Usina de Acucar Santa Terezinha Ltda., a Brazilian ethanol producer, plans to invest 500 million reais ($283 million) in a mill and sugar-cane plantations as the country seeks to increase its supply of the renewable fuel.

The company expects to build the first phase of a 300 million-real cane project in the center-west state of Mato Grosso do Sul by 2015 and will spend another 200 million reais to develop plantations for its eight existing mills, Sidney Meneguetti, director of Maringa, Brazil-based Santa Terezinha, said today in an e-mail.

Brazil’s government is offering a credit line and drafting other incentives to spur investment in sugar-cane production, which has dwindled since the 2008 financial crisis, Meneguetti said. Ethanol prices reached record highs in April, after supplies ran low during the annual inter-harvest season when mills shut down.

“The government is going in the right direction,” Meneguetti said. “The market is sturdier now than it was three years ago and prices are better.”

The company will start investing this year in the project, which it shelved in 2008, using funds from national development bank Banco Nacional de Desenvolvimento Economico e Social and Fundo Constitucional de Financiamento do Centro-Oeste, a government fund, he said.

BNDES is offering cane producers a 4 billion-real credit line through a program called Prorenova that the government expects to spur the development of 1 million hectares (2.5 million) of fields.

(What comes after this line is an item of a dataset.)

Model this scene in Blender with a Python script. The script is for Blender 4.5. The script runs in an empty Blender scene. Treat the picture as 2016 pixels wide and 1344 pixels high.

Santa Terezinha may start tapping the line for 160 million reais in April to develop 50,000 hectares, he said.

“Prorenova will play an important role in increasing supply,” Meneguetti said. “Slowly, investment appetite is returning.” He said.

Brazil’s government is planning additional measures aimed at renewing 6.4 million hectares of aging plantations and developing 5.2 million hectares of new fields, the Ministry of Agriculture said Feb. 24 on its website.